··· Data section ···
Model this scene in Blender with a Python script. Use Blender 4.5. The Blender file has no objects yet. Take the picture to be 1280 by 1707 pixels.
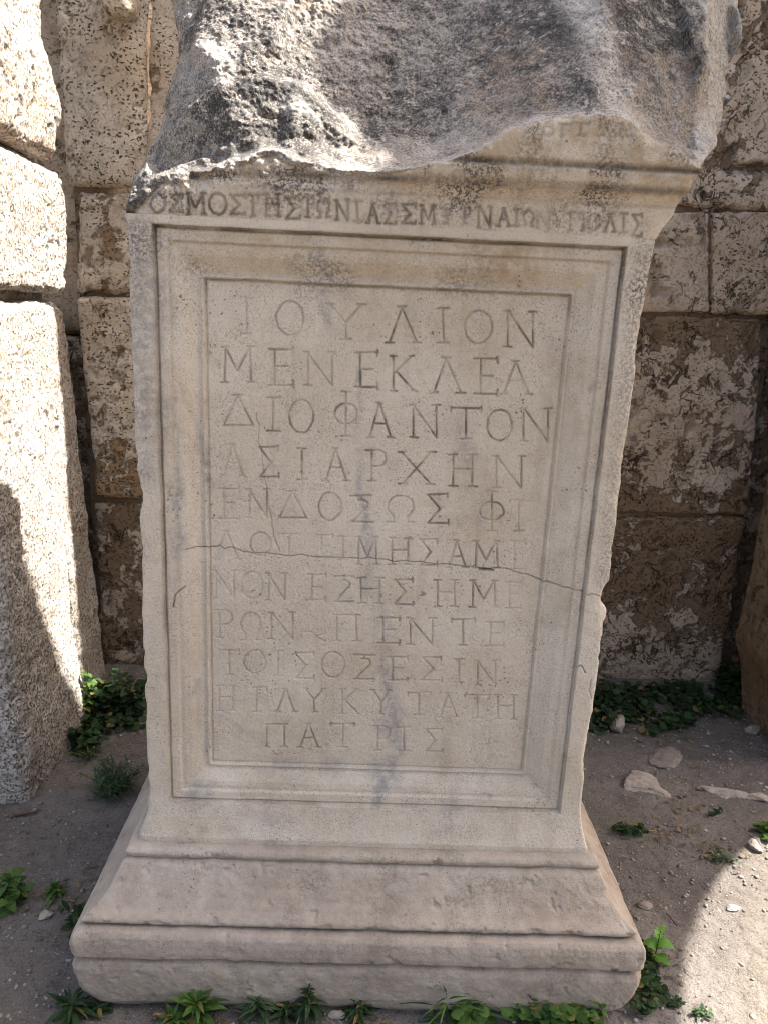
import bpy, math
import numpy as np
from mathutils import Vector, Matrix

C = bpy.context.scene.collection
SC = bpy.context.scene

# ------------------------------------------------------------------ camera
CAM = np.array([-0.02956, -1.48747, 1.57502])
PITCH, YAW, ROLL, FPX = 0.25779, 0.02636, 0.04622, 1280.0
_cy, _sy, _cp, _sp = math.cos(YAW), math.sin(YAW), math.cos(PITCH), math.sin(PITCH)
FWD = np.array([_sy * _cp, _cy * _cp, -_sp])
_r0 = np.array([_cy, -_sy, 0.0])
_u0 = np.cross(_r0, FWD)
RGT = math.cos(ROLL) * _r0 + math.sin(ROLL) * _u0
UPV = -math.sin(ROLL) * _r0 + math.cos(ROLL) * _u0
cam_data = bpy.data.cameras.new('camera')
cam = bpy.data.objects.new('camera', cam_data)
C.objects.link(cam)
M = Matrix(((RGT[0], UPV[0], -FWD[0], CAM[0]), (RGT[1], UPV[1], -FWD[1], CAM[1]),
            (RGT[2], UPV[2], -FWD[2], CAM[2]), (0, 0, 0, 1)))
cam.matrix_world = M
cam_data.sensor_fit = 'VERTICAL'
cam_data.sensor_height = 34.6
cam_data.lens = 34.6 * FPX / 1707.0
cam_data.clip_start = 0.05
cam_data.clip_end = 500
SC.camera = cam

# ------------------------------------------------------------------ light
SUN = np.array([1.0, 0.15, 1.40])
SUN = SUN / np.linalg.norm(SUN)
world = bpy.data.worlds.new('World')
SC.world = world
world.use_nodes = True
wn = world.node_tree
wn.nodes.clear()
wo = wn.nodes.new('ShaderNodeOutputWorld')
bg = wn.nodes.new('ShaderNodeBackground')
sky = wn.nodes.new('ShaderNodeTexSky')
sky.sky_type = 'NISHITA'
sky.sun_disc = False
sky.sun_elevation = math.asin(SUN[2])
sky.sun_rotation = math.atan2(SUN[0], SUN[1])
sky.dust_density = 6.0
sky.ozone_density = 0.3
bg.inputs['Strength'].default_value = 0.075
wn.links.new(sky.outputs[0], bg.inputs[0])
wn.links.new(bg.outputs[0], wo.inputs[0])
sd = bpy.data.lights.new('sun', 'SUN')
sd.energy = 3.5
sd.angle = math.radians(0.5)
sd.color = (1.0, 0.96, 0.90)
so = bpy.data.objects.new('sun', sd)
C.objects.link(so)
so.rotation_euler = Vector(SUN.tolist()).to_track_quat('Z', 'Y').to_euler()
SC.view_settings.view_transform = 'Standard'
SC.view_settings.look = 'None'
SC.view_settings.exposure = 2.55
SC.view_settings.gamma = 1.0
SC.cycles.filter_width = 0.95

# ------------------------------------------------------------------ helpers: tracing, noise
def px(u, v, y):
    """world point on the vertical plane at depth y seen at photo pixel (u, v)"""
    d = FWD + RGT * ((u - 640) / FPX) - UPV * ((v - 853.5) / FPX)
    return CAM + d * ((y - CAM[1]) / d[1])

def pxz(u, v, z):
    d = FWD + RGT * ((u - 640) / FPX) - UPV * ((v - 853.5) / FPX)
    return CAM + d * ((z - CAM[2]) / d[2])

def hash3(ix, iy, iz, seed):
    h = (ix.astype(np.uint32) * np.uint32(0x8da6b343)) ^ (iy.astype(np.uint32) * np.uint32(0xd8163841)) ^ \
        (iz.astype(np.uint32) * np.uint32(0xcb1ab31f)) ^ np.uint32((seed * 0x9e3779b1) & 0xffffffff)
    h ^= h >> np.uint32(15); h *= np.uint32(0x2c1b3c6d); h ^= h >> np.uint32(12)
    h *= np.uint32(0x297a2d39); h ^= h >> np.uint32(15)
    return h.astype(np.float64) / 4294967295.0

def vnoise(x, y, z, seed):
    fx, fy, fz = np.floor(x), np.floor(y), np.floor(z)
    ix, iy, iz = fx.astype(np.int64), fy.astype(np.int64), fz.astype(np.int64)
    tx, ty, tz = x - fx, y - fy, z - fz
    tx = tx * tx * tx * (tx * (tx * 6 - 15) + 10); ty = ty * ty * ty * (ty * (ty * 6 - 15) + 10)
    tz = tz * tz * tz * (tz * (tz * 6 - 15) + 10)
    r = 0
    for a in (0, 1):
        wx = tx if a else 1 - tx
        for b in (0, 1):
            wy = ty if b else 1 - ty
            for c in (0, 1):
                wz = tz if c else 1 - tz
                r = r + wx * wy * wz * hash3(ix + a, iy + b, iz + c, seed)
    return r * 2 - 1

def fbm(p, scale, octv=4, seed=1, gain=0.5, stretch=(1, 1, 1)):
    x, y, z = [p[..., i] * scale * stretch[i] for i in range(3)]
    s = 0; a = 1.0; n = 0
    for o in range(octv):
        s = s + a * vnoise(x + 17.3 * o, y - 9.1 * o, z + 5.7 * o, seed + o * 31)
        n += a; a *= gain
        x, y, z = x * 2.03, y * 2.03, z * 2.03
    return s / n

def sstep(a, b, x):
    t = np.clip((x - a) / (b - a), 0, 1)
    return t * t * (3 - 2 * t)

def seg_dist(X, Z, a, b):
    dx, dz = b[0] - a[0], b[1] - a[1]
    L = dx * dx + dz * dz + 1e-12
    t = np.clip(((X - a[0]) * dx + (Z - a[1]) * dz) / L, 0, 1)
    return np.hypot(X - a[0] - t * dx, Z - a[1] - t * dz), t

# ------------------------------------------------------------------ helpers: meshes
def mesh_np(name, V, F, mat, parent=None, attrs=None, smooth=True):
    V = np.asarray(V, dtype=np.float32).reshape(-1, 3)
    me = bpy.data.meshes.new(name)
    me.vertices.add(len(V)); me.vertices.foreach_set('co', V.ravel())
    if isinstance(F, np.ndarray):
        k = F.shape[1]
        me.loops.add(F.size); me.loops.foreach_set('vertex_index', F.astype(np.int32).ravel())
        me.polygons.add(len(F))
        me.polygons.foreach_set('loop_start', np.arange(0, F.size, k, dtype=np.int32))
        me.update(calc_edges=True)
    else:
        me = bpy.data.meshes.new(name); me.from_pydata(V.tolist(), [], F); me.update()
    me.validate()
    if attrs:
        for k, a in attrs.items():
            at = me.attributes.new(k, 'FLOAT', 'POINT')
            at.data.foreach_set('value', np.asarray(a, dtype=np.float32).ravel())
    if smooth:
        me.polygons.foreach_set('use_smooth', np.ones(len(me.polygons), dtype=bool))
    if mat: me.materials.append(mat)
    o = bpy.data.objects.new(name, me)
    C.objects.link(o)
    if parent: o.parent = parent
    return o

def grid_faces(nu, nv, off=0, flip=False):
    i = np.arange(nu - 1)[:, None]; j = np.arange(nv - 1)[None, :]
    a = (i * nv + j).ravel() + off
    F = np.stack([a, a + 1, a + nv + 1, a + nv], -1)
    return F[:, ::-1] if flip else F

def compact(V, F, attrs):
    used, inv = np.unique(F.ravel(), return_inverse=True)
    return V[used], inv.reshape(F.shape), {k: a[used] for k, a in attrs.items()}

def thing(name, label, cat, loc=(0, 0, 0), group=None):
    o = bpy.data.objects.new(name, None)
    C.objects.link(o); o.empty_display_size = 0.1
    o.location = loc
    o['label'] = label; o['category'] = cat
    if group: o['group'] = group
    return o

def tag(o, label, cat, group=None):
    o['label'] = label; o['category'] = cat
    if group: o['group'] = group
    return o

# ------------------------------------------------------------------ materials
class NB:
    def __init__(s, name):
        s.m = bpy.data.materials.new(name); s.m.use_nodes = True
        s.t = s.m.node_tree; s.t.nodes.clear()
        s.out = s.t.nodes.new('ShaderNodeOutputMaterial')
        s.b = s.t.nodes.new('ShaderNodeBsdfPrincipled')
        s.t.links.new(s.b.outputs[0], s.out.inputs[0])
        tc = s.t.nodes.new('ShaderNodeNewGeometry'); s.pos = tc.outputs['Position']
    def L(s, a, b): s.t.links.new(a, b)
    def noise(s, scale, detail=4, rough=0.55, vec=None, dist=0.0):
        n = s.t.nodes.new('ShaderNodeTexNoise'); n.inputs['Scale'].default_value = scale
        n.inputs['Detail'].default_value = detail; n.inputs['Roughness'].default_value = rough
        n.inputs['Distortion'].default_value = dist
        s.L(vec or s.pos, n.inputs['Vector']); return n.outputs['Fac']
    def voro(s, scale, feature='F1', vec=None, rand=1.0):
        n = s.t.nodes.new('ShaderNodeTexVoronoi'); n.feature = feature
        n.inputs['Scale'].default_value = scale; n.inputs['Randomness'].default_value = rand
        s.L(vec or s.pos, n.inputs['Vector']); return n.outputs['Distance']
    def warp(s, scale, amt):
        n = s.t.nodes.new('ShaderNodeTexNoise'); n.inputs['Scale'].default_value = scale
        n.inputs['Detail'].default_value = 3
        s.L(s.pos, n.inputs['Vector'])
        v = s.t.nodes.new('ShaderNodeVectorMath'); v.operation = 'MULTIPLY_ADD'
        s.L(n.outputs['Color'], v.inputs[0]); v.inputs[1].default_value = (amt,) * 3
        s.L(s.pos, v.inputs[2]); return v.outputs[0]
    def stretch(s, sc, vec=None):
        v = s.t.nodes.new('ShaderNodeVectorMath'); v.operation = 'MULTIPLY'
        s.L(vec or s.pos, v.inputs[0]); v.inputs[1].default_value = sc; return v.outputs[0]
    def ramp(s, x, a, b, lo=0.0, hi=1.0):
        n = s.t.nodes.new('ShaderNodeMapRange'); n.interpolation_type = 'SMOOTHSTEP'
        s.L(x, n.inputs[0])
        n.inputs[1].default_value = a; n.inputs[2].default_value = b
        n.inputs[3].default_value = lo; n.inputs[4].default_value = hi
        return n.outputs[0]
    def math(s, op, a, b=0.0):
        n = s.t.nodes.new('ShaderNodeMath'); n.operation = op; n.use_clamp = False
        for i, x in enumerate((a, b)):
            if isinstance(x, (int, float)): n.inputs[i].default_value = x
            else: s.L(x, n.inputs[i])
        return n.outputs[0]
    def attr(s, name):
        n = s.t.nodes.new('ShaderNodeAttribute'); n.attribute_name = name; return n.outputs['Fac']
    def mix(s, f, a, b, blend='MIX'):
        n = s.t.nodes.new('ShaderNodeMix'); n.data_type = 'RGBA'; n.blend_type = blend
        n.clamp_factor = True
        for x, sock in ((f, n.inputs[0]), (a, n.inputs[6]), (b, n.inputs[7])):
            if isinstance(x, (int, float)): sock.default_value = x
            elif isinstance(x, tuple): sock.default_value = (*x, 1)
            else: s.L(x, sock)
        return n.outputs[2]
    def finish(s, col, rough=0.9, bumps=(), spec=0.25):
        s.L(col, s.b.inputs['Base Color'])
        s.b.inputs['Roughness'].default_value = rough
        s.b.inputs['Specular IOR Level'].default_value = spec
        prev = None
        for h, dist, strg in bumps:
            n = s.t.nodes.new('ShaderNodeBump'); n.inputs['Distance'].default_value = dist
            n.inputs['Strength'].default_value = strg
            s.L(h, n.inputs['Height'])
            if prev is not None: s.L(prev, n.inputs['Normal'])
            prev = n.outputs[0]
        if prev is not None: s.L(prev, s.b.inputs['Normal'])
        return s.m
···
| Work to complete |
Reproduce exactly the run of lines that opens the listing and closes with the line holding "SC = bpy.context.scene". Pictures are excluded.

| Result |
Model this scene in Blender with a Python script. Use Blender 4.5. The Blender file has no objects yet. Take the picture to be 1280 by 1707 pixels.
import bpy, math
import numpy as np
from mathutils import Vector, Matrix

C = bpy.context.scene.collection
SC = bpy.context.scene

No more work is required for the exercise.